Türkiye, AB ile ilgili büyük bir beklenti içinde. Bu konuda sizin
yaklaşımınız nedir?
Biz, hep beklentilere endeksli bir ülkeyiz. Artık beklentilere göre
değil, realitelere göre hareket etmeliyiz diye düşünüyorum. Realite
de şudur; iki yıldır AK Parti iktidarı AB yolunda Avrupalıları dahi
hayrete düşürecek mesafe almıştır. İlerleme raporunda bu açıkça
teyit edilmiştir. Ama almamız gereken çok mesafe, gitmemiz gereken
çok menziller var. Bu süreçte şu ana kadar geldiğimiz şekilde
yolumuza devam edersek, önümüzde ciddi bir engelin kalmayacağını
düşünüyoruz.
Sizce müzakere tarihi almayı umduğumuz 17 Aralık’ta bir sürpriz
yaşayabilir miyiz?
Tabi en büyük sürpriz, hiç vakit kaybetmeden müzakerelerin
başlamasıdır. Bu da bizim için sürpriz değil, bir gerçek ve olması
gerekendir.
Fransa’da yaşanan Türkiye aleyhtarı tartışmalar kararı
etkileyebilir mi?
Bu tartışmalar halk kitleleri
arasında yaşanan tartışmalardır.

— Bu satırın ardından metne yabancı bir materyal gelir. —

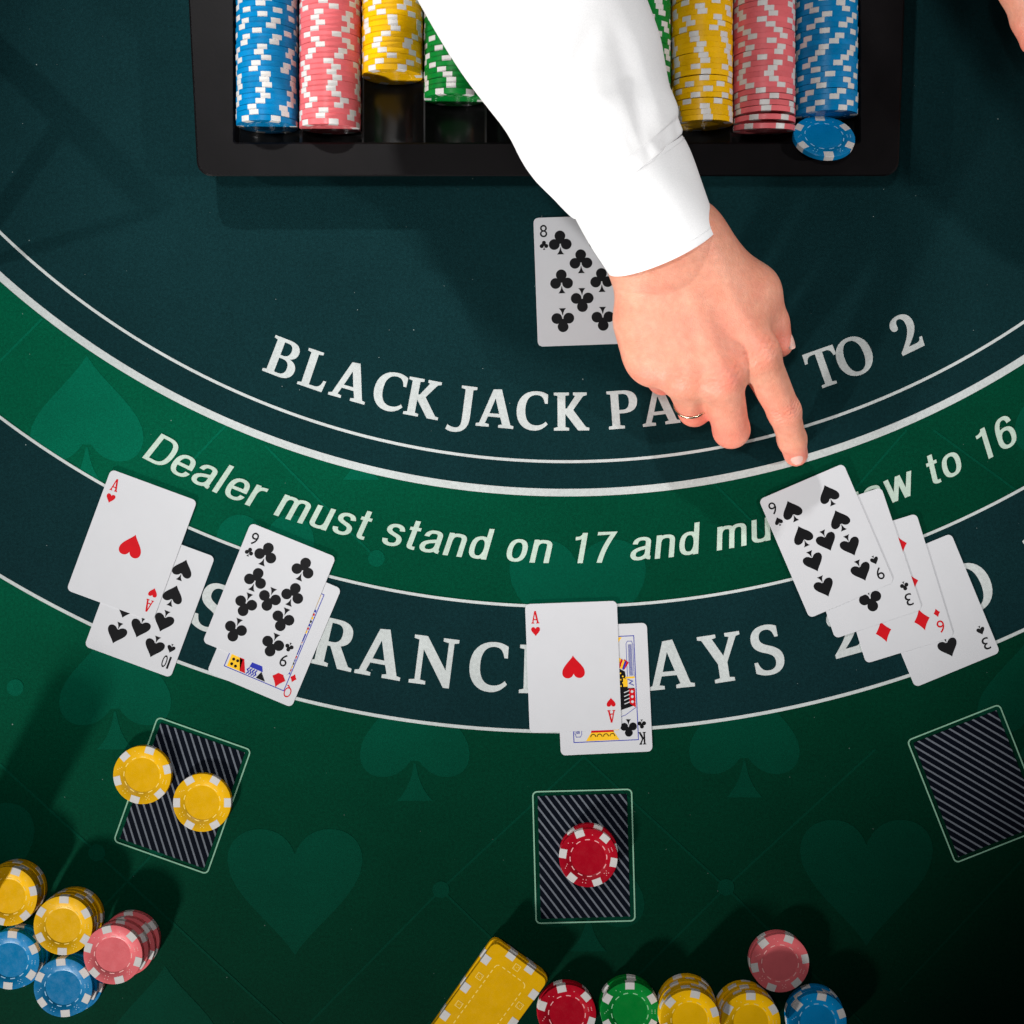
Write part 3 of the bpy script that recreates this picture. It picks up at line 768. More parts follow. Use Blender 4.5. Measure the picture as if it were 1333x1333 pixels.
stack('yellow', 10, 1167, 4, 'at the left edge', (0.0005, 0.001), 12)
stack('yellow', -84, 1185, 14, 'added unseen past the left edge', (0, 0), 12)  # unseen tall stack added to throw the long shadow at lower left
stack('yellow', 82, 1205, 4, 'beside the pink stack', (0.002, 0.0015), 28)
stack('pink', 147, 1243, 4, 'leaning at lower left', (0.0072, 0.0042), 44, 0.0012)
stack('blue', 13, 1250, 3, 'cut by the left edge', (0.002, 0.0), 25)
stack('blue', 82, 1286, 3, 'below the leaning pink stack', (0.004, -0.0005), 35)
stack('yellow', 185, 1009, 1, 'lying half off the left betting box', spin=13)
stack('yellow', 263, 1045, 1, 'lying on the right half of the left betting box', spin=0)
stack('red', 766, 1117, 2, 'on the middle betting box', (0.0012, 0.0022), 50)
stack('red', 738, 1320, 2, 'at the bottom edge beside the plaque', (0, 0.001), 42)
stack('green', 820, 1317, 3, 'at the bottom edge', (0, 0.001), 30)
stack('yellow', 898, 1328, 6, 'right of the green stack', (0.001, 0.001), 18)
stack('yellow', 977.5, 1331, 5, 'nearest below the pink pair', (-0.001, 0.001), 30)
stack('blue', 1064, 1331, 3, 'at the bottom edge, rightmost', (0, 0.001), 20)
stack('pink', 1015.5, 1254, 2, 'above the bottom row', (-0.0008, 0.0008), 10)

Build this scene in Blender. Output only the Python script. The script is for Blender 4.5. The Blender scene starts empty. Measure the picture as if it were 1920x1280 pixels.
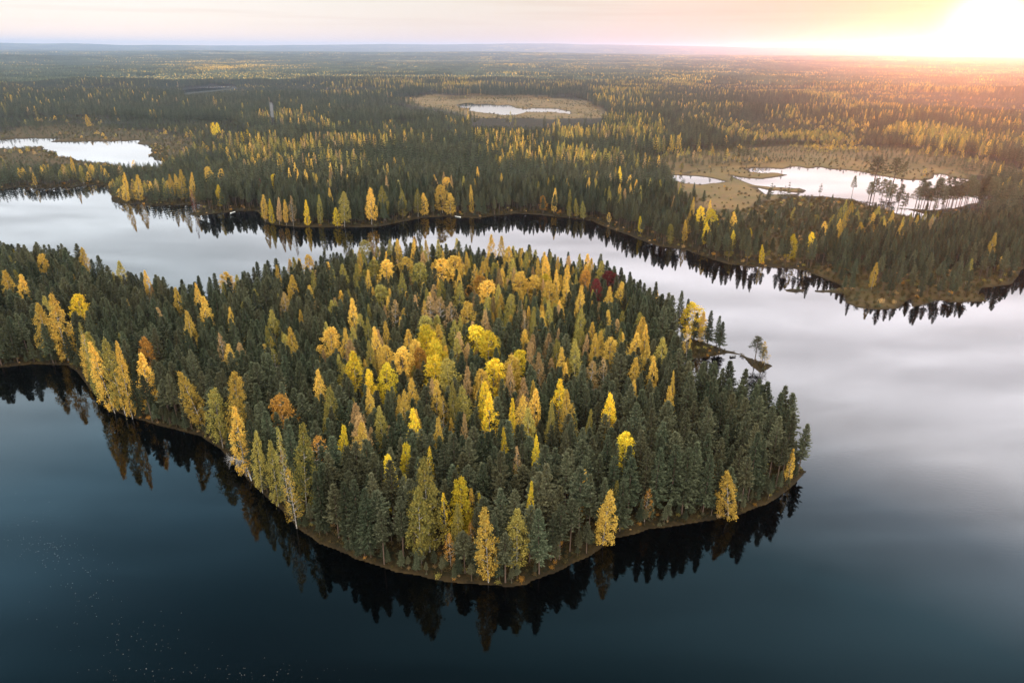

Halkın tartışmasını normal
karşılamak gerekir. Ancak AB, belirlemiş olduğu kriterlere uygun
bir süreçte yoluna devam eden Türkiye’ye engel çıkarmayacak, AB
yöneticilerine farklı bir yaklaşım oluşma imkanı
vermeyecektir.
AB sürecinde çıkartılan yasaların, toplumca benimsenmesinin
yasaları yapmaktan daha zor olacağı konuşuluyor. Bununla ilgili
sizin de endişeleriniz var mı?
Endişelerimiz yok, ama dikkat etmemiz gereken noktalar var. Mutlaka bu yasaları çıkarmak çok önemli bir adımdı. Bu adımı attık, ama bu yolda yürümek de en az bu yasaları çıkarmak kadar önemli. Türkiye’deki demokratik olgunlaşma sürecinde bir problemle karşılaşmayacağımıza inanıyorum.